Acaba de empezar el año y ya están que arden los juzgados (por
no hablar de las aulas) de Baleares; a la imputación estelar de la infanta Cristina se suma el regreso de Munar, a cuenta de las asombrosas recalificaciones
de Son Oms, y la intermitente presencia de Matas,
siempre al filo de la cárcel, de la ingratitud del improbable indulto y de unas
cuantas sentencias más. Ya irán cayendo, inexorables y casi seguro que fatales,
como también lo hará, aunque sea sólo por escrito, el expresidente valenciano Camps: toda una joya al aparato,
ciertamente.
Con Camps me pasa algo muy curioso. Siempre me recuerda a Calatrava y me lleva de vuelta a la Ciudad
de las Artes y las Ciencias cayéndose a pedazos, perdiendo color y textura,
diluyéndose en nada: el lodo y el vacío originales en el cauce del Turia, los
sueños de grandeza –infames e insostenibles- convertidos en una danza macabra
en pleno barrizal de excrementos.
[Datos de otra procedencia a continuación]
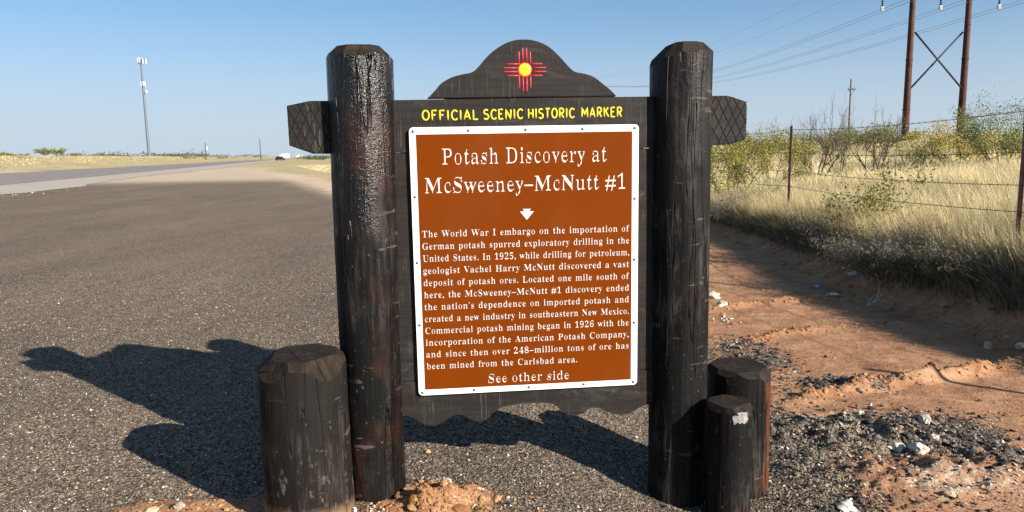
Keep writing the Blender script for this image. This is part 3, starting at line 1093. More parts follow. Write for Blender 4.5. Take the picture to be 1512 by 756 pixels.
# white daub on the thin one
bm = bmesh.new()
rr = random.Random(2)
rows = []
for j in range(7):
    z = 0.485 + 0.042 * j / 6
    row = []
    for i in range(8):
        a = R(-100 + 6.0 * i) + 0.035 * rr.uniform(-1, 1)
        rad_ = 0.1035 - 0.016 * max(0, (z - 0.508) / 0.02) * 0.5
        row.append(bm.verts.new((math.cos(a) * rad_, math.sin(a) * rad_, z + (rr.uniform(-0.012, 0.008) if j < 2 else rr.uniform(-0.003, 0.003)))))
    rows.append(row)
for j in range(6):
    for i in range(7):
        bm.faces.new((rows[j][i], rows[j][i + 1], rows[j + 1][i + 1], rows[j + 1][i]))
obj('paint_daub', bm_mesh(bm, 'paint_daub', True), simple('chalky_paint', (0.22, 0.21, 0.20), 0.9, 0, 0.5, 60), sm_b)


# ------------------------------------------------------------------ plants
def scatter_leaves(centers, size, cols, flat=0.0, aspect=2.2, rng=RNG):
    """one quad leaf per centre; returns verts, faces, per-vertex colours"""
    n = len(centers)
    d = rng.normal(size=(n, 3))
    d[:, 2] *= 1 - flat
    d /= np.linalg.norm(d, axis=1)[:, None]
    e = rng.normal(size=(n, 3))
    e -= d * (e * d).sum(1)[:, None]
    e /= np.linalg.norm(e, axis=1)[:, None] + 1e-9
    s = size * rng.uniform(0.6, 1.4, n)[:, None]
    a, b = d * s * 0.5, e * s * 0.5 / aspect
    V = np.stack([centers - a, centers + b, centers + a, centers - b], 1).reshape(-1, 3)
    Fc = np.arange(4 * n).reshape(n, 4)
    return V, Fc, np.repeat(cols, 4, 0)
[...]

Alrededor del tótem. La Fórmula 1, las
televisiones que ya no existen, el esperpéntico «Bou» en los lares ilustres de Pedro Serra, la maqueta de un Teatro de
la Ópera al que sólo le faltó el holograma atormentado de Jaume Matas en el
papel de Quasimodo, las comisiones y
peculios de un sueño abortado, finalmente, por la realidad. Qué terca. Qué
tozuda.
Hace unos meses crucé el puente con moqueta de
Bilbao, el Zubizuri, el puente blanco y resbaladizo de metacrilato, el puente de
Calatrava. Con Calatrava me pasa algo muy curioso. Siempre me recuerda a algún
político en la cola interminable de la corrupción.